Brenda Rosser said...

I love the spectacle of a demonstration or a political gathering. It sounds like this is the right time to go on a tour of the world and wonder at this muddled, confused, reactionary 'revolution'.

It seems that those born in the 1980s are beginning to wake up from a 'slumber' caused by their entire generation almost completely engulfed in historical and political ignorance. They're stunned and thinking Hey! Where's my income? How am I goin' to live now? What happened?...I never saw this coming!

Immersed in the electronic gadgetry of mp3 players and computer games, democracy committed suicide. Two (and sometimes three) parties gerrymandered the voting system, private risk was moved to the public sphere, the real revolution is now long completed - government of all for the enrichment and aggrandisement of few.

Barkley Rosser said...

Brenda,

A lot of people are facing things that they had no idea they would have to face and do not know what to make of it. Spain has an especially curious and unpleasant history with the long-ruling Franco regime, now gone for a third of a century. In Cartagena, I saw signs demanding the removal of remaining Francoist monuments or public signs. The conservative PP is able to do well to a substantial degree because it has pretty much finally severed its old links to Franco's party, the Phalange.

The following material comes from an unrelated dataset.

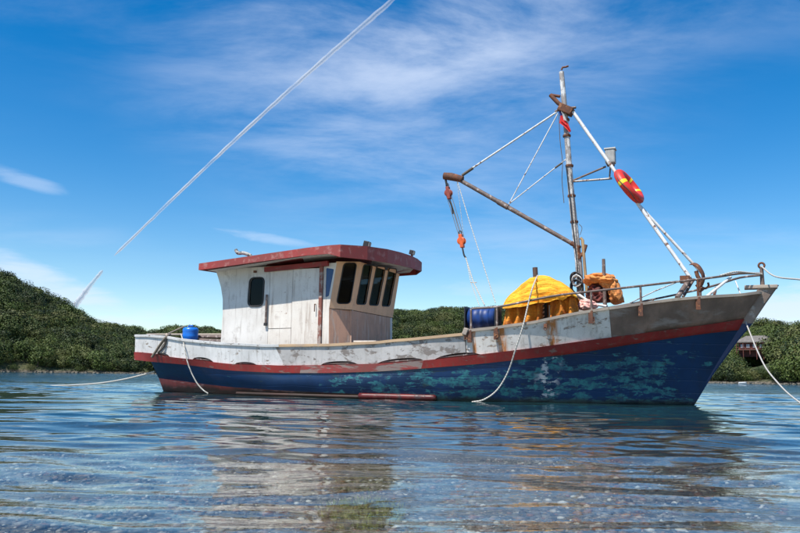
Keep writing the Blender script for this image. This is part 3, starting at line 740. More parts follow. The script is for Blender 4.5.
redT = trace([(138, 352), (155, 353.5), (170, 357), (185, 358.5), (230, 364), (280, 365.5), (330, 365), (380, 363.5), (430, 360), (480, 354.5), (530, 348.5), (580, 341.5), (630, 335), (710, 324.5), (743, 319)], bT)
redB = trace([(138, 360), (155, 362), (185, 364.5), (230, 370.5), (280, 373), (330, 373), (380, 371.5), (430, 368), (480, 364), (530, 358.5), (580, 353), (630, 344.5), (660, 340), (710, 333), (738, 330)], bB)
bootL = trace([(158, 378), (200, 383.5), (230, 387), (300, 391.5), (360, 394)], bW)+[(-5.0, .0), (-3, -.03), (0.03, -.03)]
XA = {'S': -13.85, 'T': -13.8, 'B': -13.2, 'W': -13.15}
zT = smooth_tab(redT); zB = smooth_tab(redB); zW = smooth_tab(bootL)
zSa = smooth_tab(topA); zSb = smooth_tab(topB)
zS = lambda x: zSa(x) if x < topA[-1][0] else zSb(x)
XSEAM = topA[-1][0]

def line(x0, x1, b, z, n, sgn=-1):
    return [Vector((x0+(x1-x0)*i/n, sgn*b(x0+(x1-x0)*i/n), z(x0+(x1-x0)*i/n))) for i in range(n+1)]
NS = 90
for sgn in (-1, 1):
    LB = line(-13.2, .98, bB, zB, NS, sgn); LW = line(-13.42, .03, bW, zW, NS, sgn)
    L1 = [Vector((p.x+(.27 if i < 1 else .12 if i < 2 else 0)-(i/NS)**6*.2, p.y*.86, -.30)) for i, p in enumerate(LW)]
    L0 = [Vector((p.x+.1-(i/NS)**6*.35, sgn*.06, -.75+.1*(i/NS))) for i, p in enumerate(LW)]
    rows = []
    for q in range(11):
        u = q/10; row = []
        for i in range(NS+1):
            a, c = LW[i], LB[i]; f = i/NS
            p = a.lerp(c, u); full = .10*math.sin(math.pi*u)*(1-f**4)*(1 if f > .1 else f*10)   # a little belly amidships, hollow forward
            full -= .05*math.sin(math.pi*u)*max(0, (f-.8)/.2)
            p.y += sgn*full*.55; row.append(p)
        rows.append(row)
    MB().grid(rows).build('hull_side', HULL, boat, True)
    MB().grid([L0, L1, LW]).build('hull_bottom', BOOT, boat, True)
    # red rubbing strake: a proud band of real thickness
    n = 100; a = line(-13.85, 1.08, bT, zT, n, sgn); c = line(-13.85, .96, lambda x: bB(x) if x > -13.2 else bT(x)-.03, zB, n, sgn)
    rows = [a, [p.lerp(q, .33) for p, q in zip(a, c)], [p.lerp(q, .66) for p, q in zip(a, c)], c]
    rows = [[p+Vector((0, sgn*.035, 0)) for p in r] for r in rows]
    # two lengths with their own wear
    k1 = 38; k2 = 58
    for (s0, s1, mt, lb) in ((0, k1, RED, None), (k1, k2, REDMID, 'faded red strake amidships worn to bare wood'), (k2, n, RED, None)):
        mb = MB().sheet([r[s0:s1+1] for r in rows], lambda i, j, p: Vector((0, -sgn*.09, 0)))
        o = mb.build('rubbing_strake', mt, boat, True)
        if lb: o['label'] = lb
    # bulwark boards
    xd = loc(279, 356, -2.1).x; xb = loc(608, 320, -1.9).x
    arches = [loc(cx_, 357, -2).x for cx_ in ()]
    arc = [(160, 11), (201, 15), (244, 13), (338, 20), (400, 23), (456, 20)]
    arcs = []
    for cx_, hw in arc:
        xc = loc(cx_, 358, -bS(loc(cx_, 358, -2).x)).x; arcs.append((xc, hw/44.0*1.0, (.08 if hw > 14 else .06)))
    def arch(x):
        for xc, hw, hh in arcs:
            if abs(x-xc) < hw: return hh*math.sqrt(max(0, 1-((x-xc)/hw)**2))
        return 0
    segs = [(-13.85, xd-.004, zSa, WHITE, None, 'white'), (xd+.004, XSEAM-.01, zSa, GREYWH, 'scuffed grey-white bulwark board beside the wheelhouse front', 'grey'),
            (XSEAM+.01, xb-.003, zSb, RUSTWHITE, 'white bulwark board with orange rust runs', 'rust'), (xb+.003, 1.42, zSb, BOWGREY, 'bare grey-brown bulwark board at the bow', 'bow')]
    for x0, x1, zs, mt, lb, kind in segs:
        nn = max(24, int((x1-x0)/.06)); rows = []
        for q in range(6):
            u = q/5; row = []
            for i in range(nn+1):
                f = i/nn; x = x0+(x1-x0)*f
                diag = 0
                if kind == 'white' and f > .9: diag = -.0
                xl = x if kind != 'bow' else x0+(min(x1, 1.06)-x0)*f
                top = Vector((x, sgn*bS(x), zs(x))); bot = Vector((xl, sgn*bT(xl), zT(xl)+arch(xl)))
                # slanted scarf joint between the first two boards
                if kind in ('white', 'grey'):
                    sh = .12*(1-2*u)
                    wgt = (f if kind == 'white' else 1-f)**8; top.x -= .0; 
                p = bot.lerp(top, u)
                if kind in ('white', 'grey'): p.x -= .13*(2*u-1)*wgt
                p.z += .004*noise.noise(Vector((x*3, u, 1)))
                row.append(p)
            rows.append(row)
        mb = MB().sheet(rows, lambda i, j, p: Vector((0, -sgn*.05, 0)))
        o = mb.build('bulwark_board', mt, boat, True)
        if lb: o['label'] = lb
        # cap rail
        xs_ = [x0+(x1-x0)*i/nn for i in range(nn+1)]
        def caprow(off, dz): return [Vector((x, sgn*(max(.0, bS(x)+off)), zs(x)+dz+.006*noise.noise(Vector((x*2.3, 7, sgn))))) for x in xs_]
        rws = [caprow(.035, -.03), caprow(.04, .025), caprow(-.02, .032), caprow(-.12, .02), caprow(-.12, -.03), caprow(.035, -.03)]
        MB().grid(rws).add([r[0] for r in rws[:5]], [(0, 1, 2, 3, 4)]).add([r[-1] for r in rws[:5]], [(4, 3, 2, 1, 0)]).build('cap_rail', {'grey': TAN, 'white': WHITE}.get(kind, TIMBER), boat, True)
        # inner planking seen through the scuppers
    inn = line(-13.7, .6, lambda x: bT(x)-.16, lambda x: zT(x)-.02, 60, sgn); inu = [Vector((p.x, p.y, p.z+.3)) for p in inn]
    MB().grid([inn, inu]).build('waterway_plank', DKWOOD, boat, True)
    st = [p+Vector((0, 0, .03)) for p in line(-13.6, .6, lambda x: bT(x)-.03, lambda x: zT(x), 80, sgn)]
    MB().tube([p+Vector((0, -sgn*.01, 0)) for p in st], .022, 6).build('deck_edge_timber', DARKPIPE, boat, True)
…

I need to correct one remark I made. Spain has the highest unemployment rate in the European Union and also in the OECD, but not the highest in "Europe," with some of the former Yugoslav republics not in the EU higher, such as Bosnia-Herzegovina.

Also, I checked a Spanish dictionary, and "representar" is "to represent." This "represendar" is presumably a takeoff, but maybe I just did not read it correctly.

Brenda Rosser said...

Why does Spain have the highest UE in the EU, Barkley?

Barkley Rosser said...

Brenda,
I honestly do not know, but it has been true for some time, although it has gotten worse more recently. Like the US and Ireland and the UK (and OZ, although theirs has not crashed yet), Spain had a really large housing bubble, much of this puffed up by regional banks known as casas that were originally set up as regional banks to fund local small businesses. In more recent years these casas got very into not only puffing the housing bubble, but also heavily dealing with the sort of bonkers derviatives that came out of the bubble. Many of these failed with the hard collapse of the housing bubble in Spain, arguably worse than in the US. So, this certainly contributed to why Spain fell harder than most, but it already had a higher unemployment rate going into the mess before it broke, and this I do not really understand.

Brenda Rosser said...

Flashing back to early February 2008 in Spain:

"Reliance on the ECB window appears to have kept the mortgage sector afloat despite the sharp slowdown in the Spanish property market and the de facto closure of the capital markets for this type of business, allowing Spain to avoid the sort of mishap suffered by Northern Rock in Britain and Countrywide in the US. The data appear to confirm suspicions that the EU authorities have carried out a covert rescue of the Spanish mortgage banking system. It may equal the taxpayer rescue of Northern Rock in Britain, and possibly exceed it in proportion to the overall size of Spain's economy. The key difference is that the ECB rescue operation in Spain has been disguised. A veiled method is necessary since the eurozone lacks a clear-cut lender of last resort. The IMF has warned that this gap in the architecture of of the single currency could prove serious in a crisis.Traders say the Spanish authorities are quietly turning a blind eye to use of the ECB window..."

Barkley Rosser said...

Brenda,

However, in the end some of the casas did fail, even if all the big banks survived. An ironic detail is that the casas were originally set up by the Roman Catholic Church and were supposed to help fund charity groups as well as regional small businesses. I think their links to the Church were dissolved officially some time ago, although there may still be some residual ones.